(Dataset excerpt)
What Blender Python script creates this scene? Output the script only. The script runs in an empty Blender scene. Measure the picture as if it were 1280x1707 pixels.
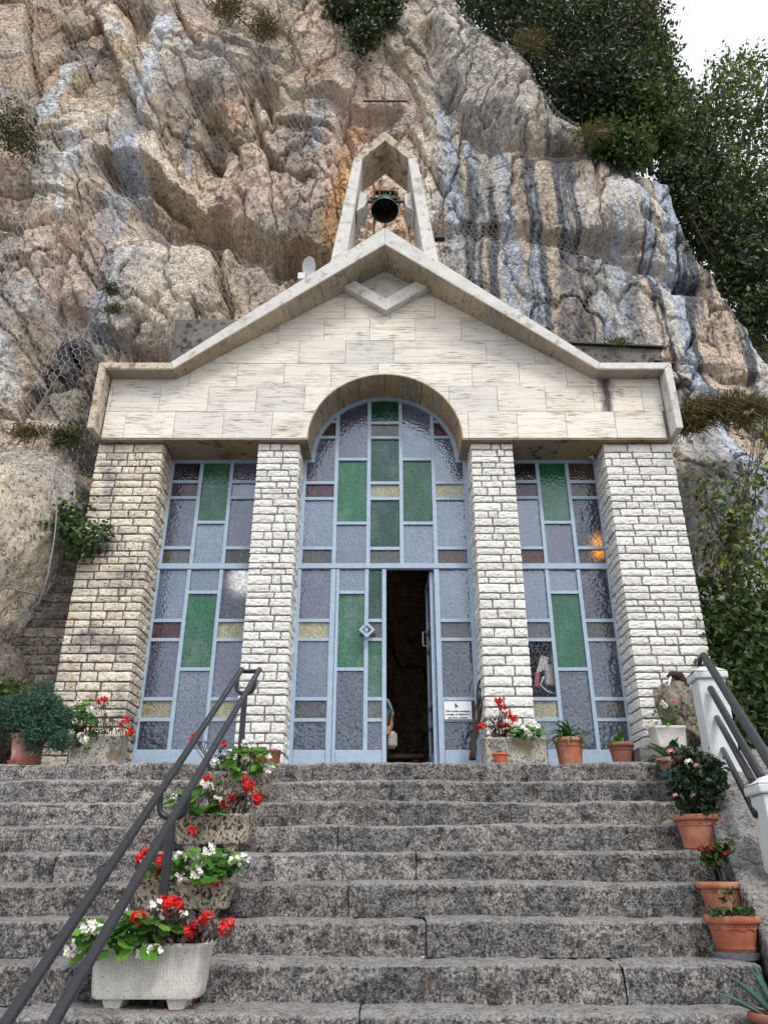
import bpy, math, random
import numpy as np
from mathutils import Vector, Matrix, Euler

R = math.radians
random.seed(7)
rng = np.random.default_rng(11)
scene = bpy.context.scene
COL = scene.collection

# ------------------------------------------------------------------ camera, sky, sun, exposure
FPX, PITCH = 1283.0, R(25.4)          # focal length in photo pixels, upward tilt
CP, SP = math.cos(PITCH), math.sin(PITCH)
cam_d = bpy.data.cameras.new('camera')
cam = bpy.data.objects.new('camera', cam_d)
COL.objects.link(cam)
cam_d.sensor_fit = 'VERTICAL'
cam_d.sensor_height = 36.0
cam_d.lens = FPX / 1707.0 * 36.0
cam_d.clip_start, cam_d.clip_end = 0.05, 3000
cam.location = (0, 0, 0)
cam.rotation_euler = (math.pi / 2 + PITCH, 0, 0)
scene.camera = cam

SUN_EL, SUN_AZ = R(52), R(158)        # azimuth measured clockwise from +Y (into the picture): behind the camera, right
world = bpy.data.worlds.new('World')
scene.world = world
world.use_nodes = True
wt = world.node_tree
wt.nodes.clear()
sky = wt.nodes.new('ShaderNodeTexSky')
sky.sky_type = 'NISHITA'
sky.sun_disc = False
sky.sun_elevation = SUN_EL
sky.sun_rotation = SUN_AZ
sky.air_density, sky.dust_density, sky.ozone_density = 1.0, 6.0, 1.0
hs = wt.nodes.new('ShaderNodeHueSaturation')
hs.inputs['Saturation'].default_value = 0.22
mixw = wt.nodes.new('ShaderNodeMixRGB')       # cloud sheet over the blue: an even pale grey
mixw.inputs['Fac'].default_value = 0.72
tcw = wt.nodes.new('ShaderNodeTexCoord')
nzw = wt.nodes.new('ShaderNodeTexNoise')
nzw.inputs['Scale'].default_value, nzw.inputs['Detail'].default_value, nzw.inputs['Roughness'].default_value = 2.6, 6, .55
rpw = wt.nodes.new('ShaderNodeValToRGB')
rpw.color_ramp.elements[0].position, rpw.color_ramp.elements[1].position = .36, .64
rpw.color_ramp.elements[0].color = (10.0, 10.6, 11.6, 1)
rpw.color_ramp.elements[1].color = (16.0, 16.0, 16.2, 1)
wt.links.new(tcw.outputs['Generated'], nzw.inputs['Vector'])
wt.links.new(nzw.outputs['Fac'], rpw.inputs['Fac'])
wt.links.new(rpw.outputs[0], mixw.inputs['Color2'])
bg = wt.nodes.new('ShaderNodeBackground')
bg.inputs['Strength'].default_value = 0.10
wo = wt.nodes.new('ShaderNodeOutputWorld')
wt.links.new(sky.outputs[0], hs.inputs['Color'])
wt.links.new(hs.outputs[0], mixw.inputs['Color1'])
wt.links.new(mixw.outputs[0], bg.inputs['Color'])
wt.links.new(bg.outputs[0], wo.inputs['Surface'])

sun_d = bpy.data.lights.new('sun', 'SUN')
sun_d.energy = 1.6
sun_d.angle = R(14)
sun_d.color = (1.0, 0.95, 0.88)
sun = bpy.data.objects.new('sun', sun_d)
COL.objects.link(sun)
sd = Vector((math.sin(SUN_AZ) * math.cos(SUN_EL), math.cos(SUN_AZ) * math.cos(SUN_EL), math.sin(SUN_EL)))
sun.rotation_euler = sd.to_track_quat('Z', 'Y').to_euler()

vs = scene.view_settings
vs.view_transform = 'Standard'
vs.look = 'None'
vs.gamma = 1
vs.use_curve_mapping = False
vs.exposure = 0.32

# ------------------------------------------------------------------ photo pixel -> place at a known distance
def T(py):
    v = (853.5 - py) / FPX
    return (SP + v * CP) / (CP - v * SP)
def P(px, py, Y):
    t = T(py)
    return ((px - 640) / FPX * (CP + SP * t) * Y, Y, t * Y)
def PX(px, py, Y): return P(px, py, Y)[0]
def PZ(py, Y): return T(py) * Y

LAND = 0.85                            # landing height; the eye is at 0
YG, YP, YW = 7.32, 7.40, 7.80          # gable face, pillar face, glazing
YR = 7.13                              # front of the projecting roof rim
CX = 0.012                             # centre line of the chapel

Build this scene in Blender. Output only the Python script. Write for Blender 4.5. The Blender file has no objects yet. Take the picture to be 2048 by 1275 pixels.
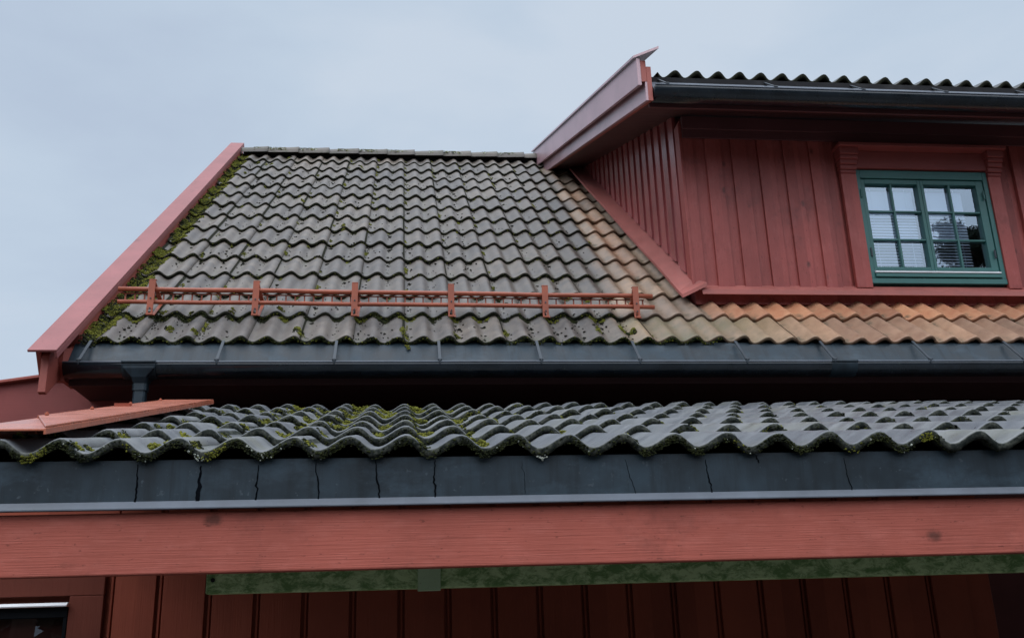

## WHAT IS NEEDED
Each record must be quoted in full and exactly. Do not include the pictures.

## ANSWER TO THE PROBLEM
What Blender Python script creates this scene? Output the script only. The script runs in an empty Blender scene. Measure the picture as if it were 1280x1707 pixels.
import bpy, math, random
import numpy as np
from mathutils import Vector, Matrix, Euler

R = math.radians
random.seed(7)
rng = np.random.default_rng(11)
scene = bpy.context.scene
COL = scene.collection

# ------------------------------------------------------------------ camera, sky, sun, exposure
FPX, PITCH = 1283.0, R(25.4)          # focal length in photo pixels, upward tilt
CP, SP = math.cos(PITCH), math.sin(PITCH)
cam_d = bpy.data.cameras.new('camera')
cam = bpy.data.objects.new('camera', cam_d)
COL.objects.link(cam)
cam_d.sensor_fit = 'VERTICAL'
cam_d.sensor_height = 36.0
cam_d.lens = FPX / 1707.0 * 36.0
cam_d.clip_start, cam_d.clip_end = 0.05, 3000
cam.location = (0, 0, 0)
cam.rotation_euler = (math.pi / 2 + PITCH, 0, 0)
scene.camera = cam

SUN_EL, SUN_AZ = R(52), R(158)        # azimuth measured clockwise from +Y (into the picture): behind the camera, right
world = bpy.data.worlds.new('World')
scene.world = world
world.use_nodes = True
wt = world.node_tree
wt.nodes.clear()
sky = wt.nodes.new('ShaderNodeTexSky')
sky.sky_type = 'NISHITA'
sky.sun_disc = False
sky.sun_elevation = SUN_EL
sky.sun_rotation = SUN_AZ
sky.air_density, sky.dust_density, sky.ozone_density = 1.0, 6.0, 1.0
hs = wt.nodes.new('ShaderNodeHueSaturation')
hs.inputs['Saturation'].default_value = 0.22
mixw = wt.nodes.new('ShaderNodeMixRGB')       # cloud sheet over the blue: an even pale grey
mixw.inputs['Fac'].default_value = 0.72
tcw = wt.nodes.new('ShaderNodeTexCoord')
nzw = wt.nodes.new('ShaderNodeTexNoise')
nzw.inputs['Scale'].default_value, nzw.inputs['Detail'].default_value, nzw.inputs['Roughness'].default_value = 2.6, 6, .55
rpw = wt.nodes.new('ShaderNodeValToRGB')
rpw.color_ramp.elements[0].position, rpw.color_ramp.elements[1].position = .36, .64
rpw.color_ramp.elements[0].color = (10.0, 10.6, 11.6, 1)
rpw.color_ramp.elements[1].color = (16.0, 16.0, 16.2, 1)
wt.links.new(tcw.outputs['Generated'], nzw.inputs['Vector'])
wt.links.new(nzw.outputs['Fac'], rpw.inputs['Fac'])
wt.links.new(rpw.outputs[0], mixw.inputs['Color2'])
bg = wt.nodes.new('ShaderNodeBackground')
bg.inputs['Strength'].default_value = 0.10
wo = wt.nodes.new('ShaderNodeOutputWorld')
wt.links.new(sky.outputs[0], hs.inputs['Color'])
wt.links.new(hs.outputs[0], mixw.inputs['Color1'])
wt.links.new(mixw.outputs[0], bg.inputs['Color'])
wt.links.new(bg.outputs[0], wo.inputs['Surface'])

sun_d = bpy.data.lights.new('sun', 'SUN')
sun_d.energy = 1.6
sun_d.angle = R(14)
sun_d.color = (1.0, 0.95, 0.88)
sun = bpy.data.objects.new('sun', sun_d)
COL.objects.link(sun)
sd = Vector((math.sin(SUN_AZ) * math.cos(SUN_EL), math.cos(SUN_AZ) * math.cos(SUN_EL), math.sin(SUN_EL)))
sun.rotation_euler = sd.to_track_quat('Z', 'Y').to_euler()

vs = scene.view_settings
vs.view_transform = 'Standard'
vs.look = 'None'
vs.gamma = 1
vs.use_curve_mapping = False
vs.exposure = 0.32

# ------------------------------------------------------------------ photo pixel -> place at a known distance
def T(py):
    v = (853.5 - py) / FPX
    return (SP + v * CP) / (CP - v * SP)
def P(px, py, Y):
    t = T(py)
    return ((px - 640) / FPX * (CP + SP * t) * Y, Y, t * Y)
def PX(px, py, Y): return P(px, py, Y)[0]
def PZ(py, Y): return T(py) * Y

LAND = 0.85                            # landing height; the eye is at 0
YG, YP, YW = 7.32, 7.40, 7.80          # gable face, pillar face, glazing
YR = 7.13                              # front of the projecting roof rim
CX = 0.012                             # centre line of the chapel

Build this scene in Blender. Output only the Python script. Write for Blender 4.5. The Blender file has no objects yet. Take the picture to be 2048 by 1275 pixels.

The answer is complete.